Désormais devenu long-métrage, cette séquence d’une quinzaine de minutes devient donc l’introduction du film, scène de tension inouïe où le rythme tout entier s’accélère : d’abord calme, quoiqu’un peu désemparée, la mère s’emporte finalement dans les dernières secondes, raflant avec elle les espoirs d’une vie paisible et sans histoire.

C’est donc dix ans plus tard que l’on retrouve Elena. Sa vie a radicalement changé : elle a quitté Madrid et s’est installée en France, au Vieux-Boucau, précisément là où son fils a disparu. Durant l’été, elle travaille comme serveuse dans un restaurant au bord de plage où elle fait la connaissance de Joseba (Alex Brendemühl) avec qui elle s’apprête à emménager. Celle que les riverains surnomment “la folle de la plage” arpente régulièrement cette dernière, le regard dans les vagues à scruter l’horizon à la recherche de ce que le film suggère comme son fils. Lorsque ses yeux se posent finalement sur Jean, jeune adolescent incarné par le talentueux Jules Porier, et que la rencontre s’opère, les deux personnages développent une relation ambiguë, entre la première passion amoureuse pour l’un et la reconnaissance d’un fils pour l’autre.

CHRONIQUES D'UN AMOUR PUR

D’abord tempétueux, le métrage prend rapidement des allures de drame silencieux où la plupart des émotions passent par le regard. Souvent pesant, jamais lourd, Rodrigo Sorogoyen entraîne le spectateur dans les dérives solitaires d’une femme en perdition, et qui va retrouver en Jean ce dont elle rêve depuis dix ans : son fils.

Bien que le sujet soit complexe à traiter, le film ne tombe jamais ni dans le tordu ni dans le pathos larmoyant, et prend au contraire une direction opposée en instaurant un rapport particulier entre Elena et Jean.

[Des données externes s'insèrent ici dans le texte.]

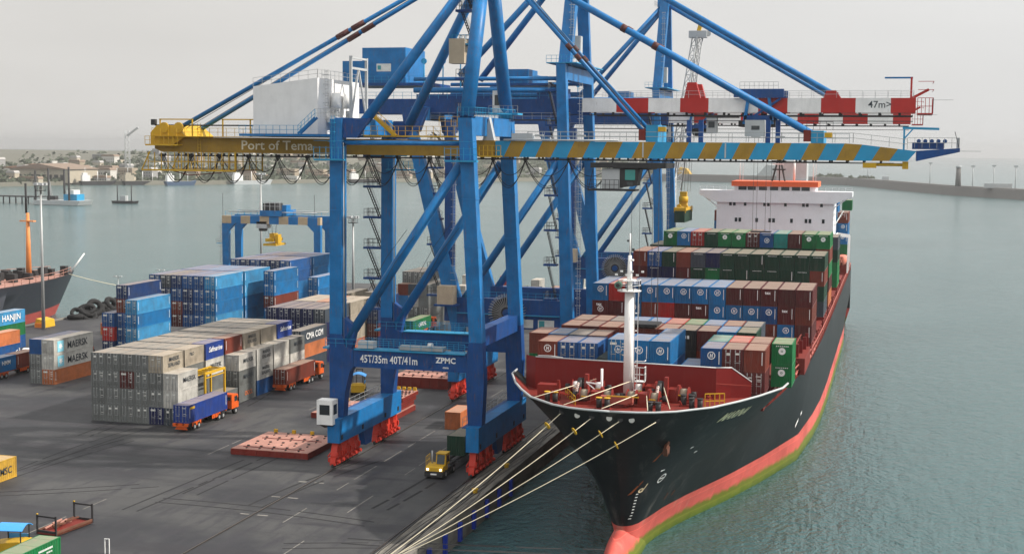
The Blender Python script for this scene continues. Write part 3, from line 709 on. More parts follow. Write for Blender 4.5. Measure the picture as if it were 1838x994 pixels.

Ainsi, Elena, presque 40 ans, se voit vivre l’adolescence, celle qu’elle aurait aimé que son fils vive. Néanmoins, là où la mère semble (re)vivre cette période intermédiaire, elle paraît également accéder à des sensations perdues et ce, grâce à Jean.

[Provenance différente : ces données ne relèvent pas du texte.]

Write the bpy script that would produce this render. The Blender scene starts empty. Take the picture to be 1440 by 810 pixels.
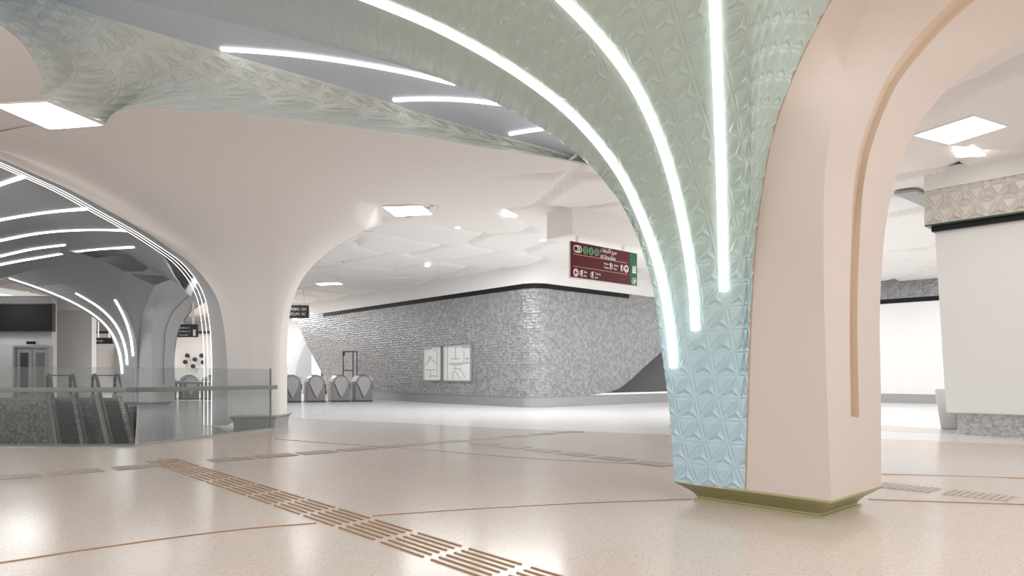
import bpy, bmesh, math, random
import numpy as np
from mathutils import Vector, Matrix
from mathutils.bvhtree import BVHTree

random.seed(4)
SC = bpy.context.scene
COL = SC.collection
H = 1.2            # camera height, metres
F = 960.0          # focal length in pixels of the 1440 px wide frame
HZ = 528.0         # horizon row
U = np.array([0.744, 0.668, 0.0])      # the two directions of the building grid
V = np.array([-0.668, 0.744, 0.0])
Z = np.array([0, 0, 1.0])

# ------------------------------------------------------------------ measuring helpers
def P(px, py, d):
    return np.array([(px-720)*d/F, d, H+(HZ-py)*d/F])
def ray(px, py):
    return np.array([(px-720)/F, 1.0, (HZ-py)/F])
def G(px, py, z=0.0):
    d = (H-z)*F/(py-HZ)
    return np.array([(px-720)*d/F, d, z])
def CZ(px, py, z):
    d = (z-H)*F/(HZ-py)
    return np.array([(px-720)*d/F, d, z])
def on_plane(px, py, p0, n):
    r = ray(px, py); c = np.array([0, 0, H])
    t = np.dot(np.array(p0)-c, n)/np.dot(r, n)
    return c+r*t
def plane_px(px, p0, dirn):
    """depth where the column of pixels px meets the vertical plane through p0 along dirn"""
    n = np.array([-dirn[1], dirn[0], 0])
    return on_plane(px, HZ, p0, n)[1]

def spline(pts, n, arc=False):
    p = np.array(pts, float)
    m = len(p)
    if m == 2:
        t = np.linspace(0, 1, n)[:, None]; return p[0]*(1-t)+p[1]*t
    def ev(x):
        x = np.clip(x, 0, m-1-1e-9); i = np.floor(x).astype(int); f = (x-i)[:, None]
        p1 = p[i]; p2 = p[i+1]
        p0 = np.where((i > 0)[:, None], p[np.maximum(i-1, 0)], 2*p1-p2)
        p3 = np.where((i+2 < m)[:, None], p[np.minimum(i+2, m-1)], 2*p2-p1)
        # non-uniform tangents (chord length) keep unequal spacing smooth
        l0 = np.linalg.norm(p1-p0, axis=1, keepdims=True)+1e-9
        l1 = np.linalg.norm(p2-p1, axis=1, keepdims=True)+1e-9
        l2 = np.linalg.norm(p3-p2, axis=1, keepdims=True)+1e-9
        m1 = ((p1-p0)/l0*l1+(p2-p1)/l1*l0)/(l0+l1)*l1
        m2 = ((p2-p1)/l1*l2+(p3-p2)/l2*l1)/(l1+l2)*l1
        f2, f3 = f*f, f*f*f
        return (2*f3-3*f2+1)*p1+(f3-2*f2+f)*m1+(-2*f3+3*f2)*p2+(f3-f2)*m2
    if not arc:
        return ev(np.linspace(0, m-1, n))
    xs = np.linspace(0, m-1, 600); q = ev(xs)
    s = np.concatenate([[0], np.cumsum(np.linalg.norm(np.diff(q, axis=0), axis=1))])
    return ev(np.interp(np.linspace(0, s[-1], n), s, xs))

def loft(curves, nu, nv, arc=False):
    """grid [nv][nu]: curves run along v, are joined smoothly along u"""
    c = np.array([spline(k, nv, arc) for k in curves])      # (k, nv, 3)
    return np.array([spline(c[:, j, :], nu) for j in range(nv)])

# ------------------------------------------------------------------ mesh helpers
class MB:
    def __init__(s): s.v = []; s.f = []; s.m = []; s.uv = None
    def add(s, vs, fs, mi=0):
        o = len(s.v); s.v += [tuple(map(float, x)) for x in vs]
        s.f += [tuple(i+o for i in f) for f in fs]; s.m += [mi]*len(fs); return s
    def grid(s, g, mi=0, closed_u=False):
        nv, nu = g.shape[:2]; vs = g.reshape(-1, 3); fs = []
        for j in range(nv-1):
            for i in range(nu-(0 if closed_u else 1)):
                k = (i+1) % nu
                fs.append((j*nu+i, j*nu+k, (j+1)*nu+k, (j+1)*nu+i))
        return s.add(vs, fs, mi)
    def quad(s, a, b, c, d, mi=0): return s.add([a, b, c, d], [(0, 1, 2, 3)], mi)
    def prism(s, poly, vec, mi=0):
        """closed polygon pushed along vec"""
        n = len(poly); a = [np.array(p, float) for p in poly]; b = [p+np.array(vec, float) for p in a]
        fs = [tuple(range(n)), tuple(range(2*n-1, n-1, -1))]
        fs += [(i, n+i, n+(i+1) % n, (i+1) % n) for i in range(n)]
        return s.add(a+b, fs, mi)
    def box(s, o, ex, ey, ez, mi=0):
        o, ex, ey, ez = [np.array(k, float) for k in (o, ex, ey, ez)]
        return s.prism([o, o+ex, o+ex+ey, o+ey], ez, mi)
    def tube(s, path, r, n=8, mi=0, caps=True):
        path = [np.array(p, float) for p in path]; rings = []
        for i, p in enumerate(path):
            t = path[min(i+1, len(path)-1)]-path[max(i-1, 0)]; t = t/(np.linalg.norm(t)+1e-9)
            a = np.array([0, 0, 1.0]) if abs(t[2]) < .9 else np.array([1.0, 0, 0])
            x = np.cross(t, a); x /= np.linalg.norm(x); y = np.cross(t, x)
            rr = r[i] if hasattr(r, '__len__') else r
            rings.append([p+rr*(math.cos(2*math.pi*k/n)*x+math.sin(2*math.pi*k/n)*y) for k in range(n)])
        s.grid(np.array(rings), mi, True)
        o = len(s.v)-n*len(path)
        if caps:
            s.f += [tuple(o+k for k in range(n)), tuple(o+n*(len(path)-1)+k for k in range(n-1, -1, -1))]; s.m += [mi]*2
        return s
    def sweep(s, path, across, w, t, normal=None, mi=0):
        """flat bar of width w and thickness t along a path; across / normal per point"""
        g = []
        for i, p in enumerate(path):
            a = np.array(across[i] if np.ndim(across) == 2 else across, float); nn = np.array(normal[i] if np.ndim(normal) == 2 else normal, float)
            g.append([p-a*w/2, p+a*w/2, p+a*w/2+nn*t, p-a*w/2+nn*t])
        g = np.array(g); o = len(s.v); s.grid(g, mi, True); k = len(path)
        s.f += [(o, o+1, o+2, o+3), tuple(o+4*(k-1)+q for q in (3, 2, 1, 0))]; s.m += [mi]*2
        return s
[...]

Ce qui fait la richesse du film réside dans ses nombreuses interprétations, elles-mêmes sujettes à de multiples réflexions, questionnant aussi bien le deuil que l’amour dans sa signification la plus large possible. S’il est vrai qu’aux yeux du monde, la relation entretenue entre Elena et Jean est malsaine voire glauque, elle est en réalité funambule. Ainsi le jeune garçon, d’abord flatté de provoquer l’intérêt de cette femme, va se laisser surprendre par ses propres sentiments, d’une nature évidemment différente, mais aussi purs et légitimes que ceux que peut ressentir Elena à son égard.

SILENCE D'UN INSTANT, STEADYCAM AU MOUVEMENT

N’attendez pas de Madre un film éloquent sur la pureté de l’amour. Il est terriblement muet, oppressant, voire même étouffant lors d’une longue scène en clair-obscur. Le long-métrage s’illustre aussi dans des moments plus explosifs, toujours incroyablement maîtrisés, et qui ne laissent aucun doute quant au génie de Sorogoyen. L’état d’esprit d’Elena est donc parfaitement retranscrit, d’une part femme étouffée par le poids de son passé, de l’autre débordante d’un amour qu’elle n’a pas pu offrir.
Les différents éléments techniques participent grandement à faire de ce film une grande œuvre de cinéma. D’abord l’utilisation remarquable du plan séquence associé au steadicam (à savoir un système de harnais corporel permettant la stabilité quasi parfaite de la caméra), absolument virtuose et assurant au film une fluidité sans pareil. Chaque mouvement des personnages est accompagné par la caméra, donnant à l'œuvre de vraies allures malickiennes. Quant aux plans fixes, ils capturent parfaitement les instants plus complices entre Jean et Elena.

Enfin, l’alternance entre courte focale, à savoir des plans en grand angle permettant de capter un sujet rapproché et de l’intégrer à l’immensité du décor en arrière-plan (ici, les côtes landaises), et longue focale, crée une mise en scène étourdissante. Ainsi, les quelques scènes en grand angle où Elena marche seule sur la plage attrapent systématiquement le spectateur, lui donnant l’illusion d’un tourbillon.

Véritable confirmation après El Reino, Madre et son réalisateur Rodrigo Sorogoyen n’ont pas fini de nous émerveiller par leurs prouesses cinématographiques. En attendant le prochain film du cinéaste, on peut donc se replonger inlassablement dans cette merveille de drame, aussi tourmenté que fascinant.